** begin Raw data **

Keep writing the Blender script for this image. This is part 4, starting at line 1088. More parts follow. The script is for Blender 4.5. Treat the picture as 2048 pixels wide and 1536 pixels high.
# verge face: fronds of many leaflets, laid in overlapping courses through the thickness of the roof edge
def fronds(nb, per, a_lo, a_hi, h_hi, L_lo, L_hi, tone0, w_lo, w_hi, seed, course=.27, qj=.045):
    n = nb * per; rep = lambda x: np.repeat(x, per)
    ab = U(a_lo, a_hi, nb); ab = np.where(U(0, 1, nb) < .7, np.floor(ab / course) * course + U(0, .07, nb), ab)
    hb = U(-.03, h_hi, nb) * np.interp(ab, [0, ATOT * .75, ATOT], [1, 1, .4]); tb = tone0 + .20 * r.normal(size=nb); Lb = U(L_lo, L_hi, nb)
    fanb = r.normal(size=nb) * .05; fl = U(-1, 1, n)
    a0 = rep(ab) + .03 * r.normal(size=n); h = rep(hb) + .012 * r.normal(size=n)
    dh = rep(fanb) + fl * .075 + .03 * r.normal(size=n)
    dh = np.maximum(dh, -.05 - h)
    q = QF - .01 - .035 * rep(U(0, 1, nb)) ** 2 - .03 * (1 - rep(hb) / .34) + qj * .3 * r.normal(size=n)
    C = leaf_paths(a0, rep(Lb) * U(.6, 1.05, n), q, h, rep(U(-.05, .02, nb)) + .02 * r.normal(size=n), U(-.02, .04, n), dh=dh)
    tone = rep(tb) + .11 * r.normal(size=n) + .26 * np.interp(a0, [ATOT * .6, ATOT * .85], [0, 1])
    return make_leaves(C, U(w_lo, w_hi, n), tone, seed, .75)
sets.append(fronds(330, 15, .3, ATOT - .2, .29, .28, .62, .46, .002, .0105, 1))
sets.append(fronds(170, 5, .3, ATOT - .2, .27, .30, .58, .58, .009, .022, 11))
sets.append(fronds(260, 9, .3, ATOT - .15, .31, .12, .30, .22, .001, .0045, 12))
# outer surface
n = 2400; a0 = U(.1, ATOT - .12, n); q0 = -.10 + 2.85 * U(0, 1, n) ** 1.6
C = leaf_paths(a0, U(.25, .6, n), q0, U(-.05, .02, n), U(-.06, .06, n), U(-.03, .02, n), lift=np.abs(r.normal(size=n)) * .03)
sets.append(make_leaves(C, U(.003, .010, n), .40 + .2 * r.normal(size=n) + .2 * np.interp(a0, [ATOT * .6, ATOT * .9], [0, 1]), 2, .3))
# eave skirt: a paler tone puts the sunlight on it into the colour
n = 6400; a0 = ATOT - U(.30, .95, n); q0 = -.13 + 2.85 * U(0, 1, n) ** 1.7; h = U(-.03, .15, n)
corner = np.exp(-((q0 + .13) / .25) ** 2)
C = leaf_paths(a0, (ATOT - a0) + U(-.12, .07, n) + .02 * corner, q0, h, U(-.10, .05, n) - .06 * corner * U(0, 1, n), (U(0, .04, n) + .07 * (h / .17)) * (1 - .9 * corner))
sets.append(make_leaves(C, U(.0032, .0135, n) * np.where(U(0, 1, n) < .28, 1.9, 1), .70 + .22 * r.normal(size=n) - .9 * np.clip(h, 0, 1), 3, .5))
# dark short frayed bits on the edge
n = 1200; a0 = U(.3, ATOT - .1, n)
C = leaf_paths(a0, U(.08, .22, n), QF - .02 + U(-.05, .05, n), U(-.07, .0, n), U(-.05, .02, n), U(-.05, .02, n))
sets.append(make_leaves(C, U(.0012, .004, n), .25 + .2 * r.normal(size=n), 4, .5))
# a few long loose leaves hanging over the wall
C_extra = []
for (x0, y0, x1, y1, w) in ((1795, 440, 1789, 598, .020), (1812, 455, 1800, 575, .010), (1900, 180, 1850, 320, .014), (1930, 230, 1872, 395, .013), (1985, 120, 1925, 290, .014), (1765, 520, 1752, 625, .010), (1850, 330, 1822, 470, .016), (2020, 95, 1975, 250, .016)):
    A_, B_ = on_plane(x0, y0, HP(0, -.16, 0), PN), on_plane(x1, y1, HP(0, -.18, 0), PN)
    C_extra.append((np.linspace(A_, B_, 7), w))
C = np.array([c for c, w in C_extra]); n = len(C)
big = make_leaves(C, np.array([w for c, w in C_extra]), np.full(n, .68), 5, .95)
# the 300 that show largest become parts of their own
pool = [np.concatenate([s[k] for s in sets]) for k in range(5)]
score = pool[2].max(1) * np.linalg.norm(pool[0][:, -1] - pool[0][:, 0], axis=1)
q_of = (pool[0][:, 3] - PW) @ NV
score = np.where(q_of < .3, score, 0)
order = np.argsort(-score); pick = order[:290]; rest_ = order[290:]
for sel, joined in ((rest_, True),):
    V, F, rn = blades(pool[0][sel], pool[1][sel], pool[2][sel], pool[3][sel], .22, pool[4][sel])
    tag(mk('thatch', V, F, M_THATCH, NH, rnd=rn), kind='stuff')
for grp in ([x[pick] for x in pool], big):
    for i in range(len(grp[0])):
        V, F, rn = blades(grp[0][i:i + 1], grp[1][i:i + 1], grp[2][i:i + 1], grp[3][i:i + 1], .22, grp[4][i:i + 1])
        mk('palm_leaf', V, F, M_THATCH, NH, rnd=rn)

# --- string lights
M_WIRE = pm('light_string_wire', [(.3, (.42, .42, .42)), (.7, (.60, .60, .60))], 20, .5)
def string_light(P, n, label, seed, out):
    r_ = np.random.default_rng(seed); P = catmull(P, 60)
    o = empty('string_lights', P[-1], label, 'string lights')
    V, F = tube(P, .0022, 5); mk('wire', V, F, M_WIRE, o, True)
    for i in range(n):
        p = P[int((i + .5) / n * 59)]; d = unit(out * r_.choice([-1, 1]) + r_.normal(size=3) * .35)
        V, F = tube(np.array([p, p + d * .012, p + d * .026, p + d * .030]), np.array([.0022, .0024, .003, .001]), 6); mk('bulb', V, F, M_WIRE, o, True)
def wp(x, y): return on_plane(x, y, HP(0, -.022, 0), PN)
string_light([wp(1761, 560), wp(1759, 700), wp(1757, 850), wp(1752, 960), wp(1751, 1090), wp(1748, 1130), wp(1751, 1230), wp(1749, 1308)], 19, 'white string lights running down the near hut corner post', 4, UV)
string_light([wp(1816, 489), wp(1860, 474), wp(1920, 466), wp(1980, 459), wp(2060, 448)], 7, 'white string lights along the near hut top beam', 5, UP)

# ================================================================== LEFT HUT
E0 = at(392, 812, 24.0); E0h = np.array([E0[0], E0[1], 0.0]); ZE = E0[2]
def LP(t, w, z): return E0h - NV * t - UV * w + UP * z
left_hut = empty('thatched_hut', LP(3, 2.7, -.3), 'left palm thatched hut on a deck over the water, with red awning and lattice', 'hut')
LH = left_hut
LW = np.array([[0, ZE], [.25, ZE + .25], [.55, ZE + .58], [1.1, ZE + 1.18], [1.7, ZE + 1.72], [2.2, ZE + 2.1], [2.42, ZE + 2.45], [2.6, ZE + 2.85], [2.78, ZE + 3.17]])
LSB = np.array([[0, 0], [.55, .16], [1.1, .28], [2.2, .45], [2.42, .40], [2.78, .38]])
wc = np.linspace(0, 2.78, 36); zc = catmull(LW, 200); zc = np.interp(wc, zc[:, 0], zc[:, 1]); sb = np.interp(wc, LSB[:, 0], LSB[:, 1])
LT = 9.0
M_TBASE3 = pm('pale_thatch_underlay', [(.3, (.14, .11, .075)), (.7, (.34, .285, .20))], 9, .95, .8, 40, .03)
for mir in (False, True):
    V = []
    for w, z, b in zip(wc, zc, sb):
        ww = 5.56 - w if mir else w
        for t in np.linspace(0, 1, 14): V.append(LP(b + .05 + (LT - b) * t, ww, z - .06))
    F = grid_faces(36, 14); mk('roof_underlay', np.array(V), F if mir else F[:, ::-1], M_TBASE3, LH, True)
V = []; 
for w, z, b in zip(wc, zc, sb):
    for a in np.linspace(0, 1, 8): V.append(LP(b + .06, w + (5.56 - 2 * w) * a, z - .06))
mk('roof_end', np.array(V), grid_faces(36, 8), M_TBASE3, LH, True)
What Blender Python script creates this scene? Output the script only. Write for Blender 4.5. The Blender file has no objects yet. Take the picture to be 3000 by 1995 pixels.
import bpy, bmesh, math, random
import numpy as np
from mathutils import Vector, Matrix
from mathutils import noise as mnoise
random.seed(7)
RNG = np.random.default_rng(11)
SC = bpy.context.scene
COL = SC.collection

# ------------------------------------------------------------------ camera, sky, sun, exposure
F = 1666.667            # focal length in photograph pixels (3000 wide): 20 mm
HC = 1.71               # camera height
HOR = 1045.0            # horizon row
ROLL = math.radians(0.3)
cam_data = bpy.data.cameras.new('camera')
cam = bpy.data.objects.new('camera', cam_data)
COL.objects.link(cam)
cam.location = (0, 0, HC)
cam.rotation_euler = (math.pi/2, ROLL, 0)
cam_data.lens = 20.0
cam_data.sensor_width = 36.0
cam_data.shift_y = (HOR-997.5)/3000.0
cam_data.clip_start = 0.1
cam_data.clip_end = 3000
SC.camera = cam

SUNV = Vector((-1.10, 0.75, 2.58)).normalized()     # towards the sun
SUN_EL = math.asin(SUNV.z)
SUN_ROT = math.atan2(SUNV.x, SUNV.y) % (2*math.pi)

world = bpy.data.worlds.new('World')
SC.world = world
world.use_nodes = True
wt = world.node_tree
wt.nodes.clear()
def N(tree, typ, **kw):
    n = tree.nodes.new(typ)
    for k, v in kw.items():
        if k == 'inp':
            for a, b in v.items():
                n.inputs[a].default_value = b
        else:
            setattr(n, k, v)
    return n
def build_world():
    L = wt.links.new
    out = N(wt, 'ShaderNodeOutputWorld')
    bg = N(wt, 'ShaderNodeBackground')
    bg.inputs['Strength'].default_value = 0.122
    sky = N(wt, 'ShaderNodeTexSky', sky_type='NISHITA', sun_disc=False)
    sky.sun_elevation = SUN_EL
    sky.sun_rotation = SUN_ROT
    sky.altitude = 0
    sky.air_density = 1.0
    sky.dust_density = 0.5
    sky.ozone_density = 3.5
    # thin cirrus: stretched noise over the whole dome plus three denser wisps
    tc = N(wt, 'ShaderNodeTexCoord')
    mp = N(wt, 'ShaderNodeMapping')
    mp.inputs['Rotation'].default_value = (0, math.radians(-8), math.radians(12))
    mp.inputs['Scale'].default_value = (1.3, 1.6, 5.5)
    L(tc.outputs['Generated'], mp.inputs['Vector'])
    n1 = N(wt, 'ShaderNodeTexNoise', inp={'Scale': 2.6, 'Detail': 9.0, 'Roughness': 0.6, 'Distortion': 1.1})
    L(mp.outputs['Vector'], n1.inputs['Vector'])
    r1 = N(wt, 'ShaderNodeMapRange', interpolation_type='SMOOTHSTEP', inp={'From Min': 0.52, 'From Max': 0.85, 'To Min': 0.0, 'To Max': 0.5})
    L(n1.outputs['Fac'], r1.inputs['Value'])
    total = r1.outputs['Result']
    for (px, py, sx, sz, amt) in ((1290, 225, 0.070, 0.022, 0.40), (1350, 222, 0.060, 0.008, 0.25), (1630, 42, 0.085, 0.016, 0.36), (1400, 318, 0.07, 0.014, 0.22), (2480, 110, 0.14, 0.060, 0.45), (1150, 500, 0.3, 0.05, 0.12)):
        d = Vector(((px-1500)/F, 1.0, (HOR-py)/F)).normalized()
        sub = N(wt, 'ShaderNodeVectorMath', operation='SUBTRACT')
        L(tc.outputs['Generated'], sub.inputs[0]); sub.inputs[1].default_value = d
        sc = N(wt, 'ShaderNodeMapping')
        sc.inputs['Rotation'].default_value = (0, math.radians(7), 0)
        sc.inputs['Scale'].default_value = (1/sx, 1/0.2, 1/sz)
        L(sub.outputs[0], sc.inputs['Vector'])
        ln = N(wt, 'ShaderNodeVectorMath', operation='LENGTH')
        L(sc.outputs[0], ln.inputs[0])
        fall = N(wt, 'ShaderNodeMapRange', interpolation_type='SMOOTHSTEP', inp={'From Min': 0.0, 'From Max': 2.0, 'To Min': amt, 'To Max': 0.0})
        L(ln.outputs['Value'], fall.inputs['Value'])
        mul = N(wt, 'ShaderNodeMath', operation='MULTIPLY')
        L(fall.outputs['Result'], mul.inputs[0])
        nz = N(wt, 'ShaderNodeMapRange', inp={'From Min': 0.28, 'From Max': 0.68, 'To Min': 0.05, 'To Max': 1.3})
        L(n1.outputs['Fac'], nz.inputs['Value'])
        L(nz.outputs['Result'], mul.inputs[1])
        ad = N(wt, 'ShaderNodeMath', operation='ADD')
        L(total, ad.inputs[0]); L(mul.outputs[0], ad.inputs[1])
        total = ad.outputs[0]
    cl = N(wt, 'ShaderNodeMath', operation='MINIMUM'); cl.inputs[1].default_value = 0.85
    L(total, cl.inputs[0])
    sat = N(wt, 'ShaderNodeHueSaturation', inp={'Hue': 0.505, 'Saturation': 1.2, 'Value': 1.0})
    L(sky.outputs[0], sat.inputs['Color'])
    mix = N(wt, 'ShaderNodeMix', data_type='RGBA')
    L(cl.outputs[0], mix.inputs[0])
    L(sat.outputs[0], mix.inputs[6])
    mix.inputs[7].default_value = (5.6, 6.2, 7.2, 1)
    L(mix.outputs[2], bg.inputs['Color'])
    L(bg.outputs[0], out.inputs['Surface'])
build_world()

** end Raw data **

Problem to solve » Reproduce exactly, and only, the lines from the one that contains "tag(mk('thatch', V, F, M_THATCH, NH, rnd=rn), kind='stuff')" down to the one that contains "mk('palm_leaf', V, F, M_THATCH, NH, rnd=rn)", both ends included.

Solved exercise »
    tag(mk('thatch', V, F, M_THATCH, NH, rnd=rn), kind='stuff')
for grp in ([x[pick] for x in pool], big):
    for i in range(len(grp[0])):
        V, F, rn = blades(grp[0][i:i + 1], grp[1][i:i + 1], grp[2][i:i + 1], grp[3][i:i + 1], .22, grp[4][i:i + 1])
        mk('palm_leaf', V, F, M_THATCH, NH, rnd=rn)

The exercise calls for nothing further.